I have several concerns about this proposal.

The first is that "depth=X" doesn't mean anything after the first
clone. What will happen when we fetch the remaining objects?

Partial clone is designed to download a subset of objects, but make
the remaining reachable objects downloadable on demand. By dropping
reachable commits, the normal partial clone mechanism would result
in a 'git rev-list' call asking for a missing commit. Would this
inherit the "depth=X" but result in a huge amount of over-downloading
the trees and blobs in that commit range? Would it result in downloading
commits one-by-one, and then their root trees (and all reachable objects
from those root trees)?

Finally, computing the set of objects to send is just as expensive as
if we had a shallow clone (we can't use bitmaps). However, we get the
additional problem where fetches do not have a shallow boundary, so
the server will send deltas based on objects that are not necessarily
present locally, triggering extra requests to resolve those deltas.

This fallout remains undocumented and unexplored in this series, but I
doubt the investigation would result in positive outcomes.

> Disadvantages of git clone --depth=<depth> --filter=blob:none: we must call
> git fetch --unshallow to lift the shallow clone restriction, it will
> download all history of current commit.

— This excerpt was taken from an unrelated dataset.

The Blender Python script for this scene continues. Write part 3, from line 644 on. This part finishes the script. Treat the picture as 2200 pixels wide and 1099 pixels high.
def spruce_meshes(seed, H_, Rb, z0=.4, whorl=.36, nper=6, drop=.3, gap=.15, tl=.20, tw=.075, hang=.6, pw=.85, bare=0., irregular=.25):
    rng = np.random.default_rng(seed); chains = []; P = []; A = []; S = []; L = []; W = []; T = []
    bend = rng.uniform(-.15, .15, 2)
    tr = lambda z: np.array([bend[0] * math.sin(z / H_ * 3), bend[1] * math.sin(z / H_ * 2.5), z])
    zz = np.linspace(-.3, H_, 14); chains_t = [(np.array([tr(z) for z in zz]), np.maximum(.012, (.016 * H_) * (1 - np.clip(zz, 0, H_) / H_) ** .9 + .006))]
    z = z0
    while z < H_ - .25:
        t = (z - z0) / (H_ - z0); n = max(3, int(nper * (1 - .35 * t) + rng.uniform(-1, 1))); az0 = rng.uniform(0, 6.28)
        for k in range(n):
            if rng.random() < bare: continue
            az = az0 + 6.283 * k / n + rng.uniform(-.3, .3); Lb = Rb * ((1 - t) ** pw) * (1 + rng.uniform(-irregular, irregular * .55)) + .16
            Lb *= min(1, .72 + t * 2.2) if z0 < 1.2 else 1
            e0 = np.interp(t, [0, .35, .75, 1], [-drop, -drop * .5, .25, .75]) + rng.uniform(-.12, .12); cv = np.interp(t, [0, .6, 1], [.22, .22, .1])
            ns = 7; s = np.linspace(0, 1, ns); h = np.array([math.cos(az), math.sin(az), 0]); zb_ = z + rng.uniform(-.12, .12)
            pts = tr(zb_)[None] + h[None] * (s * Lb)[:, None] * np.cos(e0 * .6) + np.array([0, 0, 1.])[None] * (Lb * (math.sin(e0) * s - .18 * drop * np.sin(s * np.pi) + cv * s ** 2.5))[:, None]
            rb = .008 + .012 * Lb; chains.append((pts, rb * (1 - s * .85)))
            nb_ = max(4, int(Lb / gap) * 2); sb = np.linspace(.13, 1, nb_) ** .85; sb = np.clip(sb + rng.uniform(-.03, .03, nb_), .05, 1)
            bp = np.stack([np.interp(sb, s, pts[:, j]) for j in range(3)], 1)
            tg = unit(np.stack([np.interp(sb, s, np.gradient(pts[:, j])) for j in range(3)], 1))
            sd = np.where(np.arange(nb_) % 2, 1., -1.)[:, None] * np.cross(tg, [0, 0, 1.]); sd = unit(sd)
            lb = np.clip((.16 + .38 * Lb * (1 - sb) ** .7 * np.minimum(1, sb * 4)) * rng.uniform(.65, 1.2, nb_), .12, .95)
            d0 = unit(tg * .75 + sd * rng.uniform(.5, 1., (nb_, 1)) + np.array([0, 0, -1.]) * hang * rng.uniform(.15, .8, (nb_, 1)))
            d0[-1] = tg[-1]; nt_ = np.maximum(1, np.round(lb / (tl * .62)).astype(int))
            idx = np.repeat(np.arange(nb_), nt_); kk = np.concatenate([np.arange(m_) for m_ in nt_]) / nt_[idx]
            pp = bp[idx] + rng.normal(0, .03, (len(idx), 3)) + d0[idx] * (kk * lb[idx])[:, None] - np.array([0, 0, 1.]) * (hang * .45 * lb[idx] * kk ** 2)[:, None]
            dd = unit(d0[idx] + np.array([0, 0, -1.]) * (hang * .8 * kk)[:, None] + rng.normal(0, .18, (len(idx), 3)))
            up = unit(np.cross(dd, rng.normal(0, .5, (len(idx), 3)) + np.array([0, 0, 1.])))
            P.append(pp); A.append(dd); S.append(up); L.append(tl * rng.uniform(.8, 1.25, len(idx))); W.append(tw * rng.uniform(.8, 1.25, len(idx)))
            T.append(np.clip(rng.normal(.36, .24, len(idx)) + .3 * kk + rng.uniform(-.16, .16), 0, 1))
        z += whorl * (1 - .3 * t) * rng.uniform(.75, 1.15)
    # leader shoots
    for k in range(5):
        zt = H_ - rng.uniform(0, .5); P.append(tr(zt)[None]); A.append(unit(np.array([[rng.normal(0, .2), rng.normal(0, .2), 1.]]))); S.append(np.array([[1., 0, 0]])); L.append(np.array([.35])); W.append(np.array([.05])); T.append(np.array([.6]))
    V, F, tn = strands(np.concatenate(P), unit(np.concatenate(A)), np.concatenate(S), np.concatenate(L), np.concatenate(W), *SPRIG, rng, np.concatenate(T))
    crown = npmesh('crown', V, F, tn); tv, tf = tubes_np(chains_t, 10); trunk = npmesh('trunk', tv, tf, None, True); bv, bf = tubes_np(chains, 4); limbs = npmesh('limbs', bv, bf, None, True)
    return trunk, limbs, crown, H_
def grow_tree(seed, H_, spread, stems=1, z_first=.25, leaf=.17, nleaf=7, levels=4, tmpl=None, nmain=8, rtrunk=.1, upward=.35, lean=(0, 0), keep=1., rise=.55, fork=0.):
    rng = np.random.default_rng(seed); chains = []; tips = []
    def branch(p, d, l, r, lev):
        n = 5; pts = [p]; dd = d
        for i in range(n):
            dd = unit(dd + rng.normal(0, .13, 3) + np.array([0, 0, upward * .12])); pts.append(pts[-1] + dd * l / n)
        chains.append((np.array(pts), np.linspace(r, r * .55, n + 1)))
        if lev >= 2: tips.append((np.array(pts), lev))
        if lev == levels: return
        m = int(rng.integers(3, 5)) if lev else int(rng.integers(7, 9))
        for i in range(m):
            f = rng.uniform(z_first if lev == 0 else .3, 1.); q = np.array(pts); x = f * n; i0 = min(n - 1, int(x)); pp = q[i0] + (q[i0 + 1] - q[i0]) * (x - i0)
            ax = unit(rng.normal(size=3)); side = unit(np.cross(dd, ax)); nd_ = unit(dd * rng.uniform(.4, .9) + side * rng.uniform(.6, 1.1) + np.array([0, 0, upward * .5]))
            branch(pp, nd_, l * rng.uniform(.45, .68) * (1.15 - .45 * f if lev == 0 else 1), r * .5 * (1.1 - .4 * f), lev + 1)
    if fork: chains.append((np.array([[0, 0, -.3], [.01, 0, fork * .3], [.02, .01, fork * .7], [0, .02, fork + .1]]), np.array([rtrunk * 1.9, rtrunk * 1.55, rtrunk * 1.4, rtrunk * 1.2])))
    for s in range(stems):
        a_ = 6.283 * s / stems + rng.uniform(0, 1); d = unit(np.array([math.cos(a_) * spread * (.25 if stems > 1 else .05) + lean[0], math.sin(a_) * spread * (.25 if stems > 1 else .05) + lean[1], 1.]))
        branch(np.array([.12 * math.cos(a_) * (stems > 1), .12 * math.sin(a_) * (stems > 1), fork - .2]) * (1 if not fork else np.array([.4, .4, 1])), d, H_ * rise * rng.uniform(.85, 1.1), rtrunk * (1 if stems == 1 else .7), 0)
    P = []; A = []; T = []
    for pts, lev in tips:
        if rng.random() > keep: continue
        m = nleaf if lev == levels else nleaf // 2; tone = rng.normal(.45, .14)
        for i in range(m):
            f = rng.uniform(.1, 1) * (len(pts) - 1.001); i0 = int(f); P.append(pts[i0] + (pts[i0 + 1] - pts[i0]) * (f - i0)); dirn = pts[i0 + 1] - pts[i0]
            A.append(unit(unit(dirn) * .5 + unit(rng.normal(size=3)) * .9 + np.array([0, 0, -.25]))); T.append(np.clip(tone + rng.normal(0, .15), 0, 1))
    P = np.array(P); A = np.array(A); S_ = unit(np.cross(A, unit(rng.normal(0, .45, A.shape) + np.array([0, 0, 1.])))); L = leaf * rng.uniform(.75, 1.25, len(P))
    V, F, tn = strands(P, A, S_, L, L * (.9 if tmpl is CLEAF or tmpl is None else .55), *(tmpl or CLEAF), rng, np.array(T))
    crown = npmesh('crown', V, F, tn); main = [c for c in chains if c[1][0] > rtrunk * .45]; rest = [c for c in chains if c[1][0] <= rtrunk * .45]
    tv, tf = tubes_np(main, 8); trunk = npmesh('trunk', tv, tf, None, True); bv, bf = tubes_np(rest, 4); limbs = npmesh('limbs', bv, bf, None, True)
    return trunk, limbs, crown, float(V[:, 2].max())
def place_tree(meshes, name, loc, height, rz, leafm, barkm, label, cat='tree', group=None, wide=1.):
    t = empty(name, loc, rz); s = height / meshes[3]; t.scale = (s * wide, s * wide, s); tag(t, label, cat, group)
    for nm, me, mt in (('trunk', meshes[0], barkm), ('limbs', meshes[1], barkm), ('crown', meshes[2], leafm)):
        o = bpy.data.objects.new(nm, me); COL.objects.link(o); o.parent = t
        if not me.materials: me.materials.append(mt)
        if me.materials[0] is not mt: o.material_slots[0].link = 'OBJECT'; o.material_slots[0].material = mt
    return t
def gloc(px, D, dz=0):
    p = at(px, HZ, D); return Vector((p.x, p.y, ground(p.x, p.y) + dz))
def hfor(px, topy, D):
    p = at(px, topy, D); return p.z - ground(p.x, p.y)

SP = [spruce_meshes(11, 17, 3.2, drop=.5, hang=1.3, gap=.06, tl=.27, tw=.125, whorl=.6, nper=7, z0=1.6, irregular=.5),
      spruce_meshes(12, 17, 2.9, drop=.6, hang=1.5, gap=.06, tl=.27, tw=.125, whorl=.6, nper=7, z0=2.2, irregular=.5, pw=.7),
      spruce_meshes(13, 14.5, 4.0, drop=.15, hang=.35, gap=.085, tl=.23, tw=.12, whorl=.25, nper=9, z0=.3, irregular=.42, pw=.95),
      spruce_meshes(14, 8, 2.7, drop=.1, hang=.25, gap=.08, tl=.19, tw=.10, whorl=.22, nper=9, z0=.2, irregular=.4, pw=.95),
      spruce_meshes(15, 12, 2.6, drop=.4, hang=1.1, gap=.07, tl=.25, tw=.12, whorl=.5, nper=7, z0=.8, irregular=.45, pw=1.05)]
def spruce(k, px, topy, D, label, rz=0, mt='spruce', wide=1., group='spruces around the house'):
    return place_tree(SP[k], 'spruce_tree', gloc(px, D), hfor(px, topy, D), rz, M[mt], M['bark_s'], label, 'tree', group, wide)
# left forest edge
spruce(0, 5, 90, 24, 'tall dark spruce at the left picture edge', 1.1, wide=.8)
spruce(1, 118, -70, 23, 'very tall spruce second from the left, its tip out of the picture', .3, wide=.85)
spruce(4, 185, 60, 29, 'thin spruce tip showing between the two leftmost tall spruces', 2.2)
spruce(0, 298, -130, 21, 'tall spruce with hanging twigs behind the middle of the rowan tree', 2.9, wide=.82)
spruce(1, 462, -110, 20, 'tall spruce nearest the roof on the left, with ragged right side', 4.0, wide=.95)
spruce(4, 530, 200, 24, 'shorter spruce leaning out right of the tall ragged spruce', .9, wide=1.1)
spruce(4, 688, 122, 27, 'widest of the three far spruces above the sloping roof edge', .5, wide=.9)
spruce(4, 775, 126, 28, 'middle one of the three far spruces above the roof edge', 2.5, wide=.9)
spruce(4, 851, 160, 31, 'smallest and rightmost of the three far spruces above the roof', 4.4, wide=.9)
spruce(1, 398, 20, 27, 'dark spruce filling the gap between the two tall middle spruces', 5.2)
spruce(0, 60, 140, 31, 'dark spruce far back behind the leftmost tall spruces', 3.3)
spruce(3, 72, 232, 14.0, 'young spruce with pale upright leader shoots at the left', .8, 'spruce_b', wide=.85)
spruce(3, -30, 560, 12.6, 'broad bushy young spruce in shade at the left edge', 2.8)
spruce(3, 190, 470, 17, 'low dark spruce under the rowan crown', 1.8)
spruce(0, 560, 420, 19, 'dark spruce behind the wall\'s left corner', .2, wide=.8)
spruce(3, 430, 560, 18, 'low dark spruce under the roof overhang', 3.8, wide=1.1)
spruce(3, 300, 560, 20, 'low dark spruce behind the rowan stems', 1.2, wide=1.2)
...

How does your proposal fix this? Instead of unshallowing, users will
stumble across these objects and trigger huge downloads by accident.
 
> Disadvantages of git clone --filter=blob:none with git sparse-checkout: The
> git client needs to send a lot of missing objects' id to the server, this
> can be very wasteful of network traffic.

Asking for a list of blobs (especially limited to a sparse-checkout) is
much more efficient than what will happen when a user tries to do almost
anything in a repository formed the way you did here.

Thinking about this idea, I don't think it is viable. I would need to
see a lot of work done to test these scenarios closely to believe that
this type of partial clone is a desirable working state.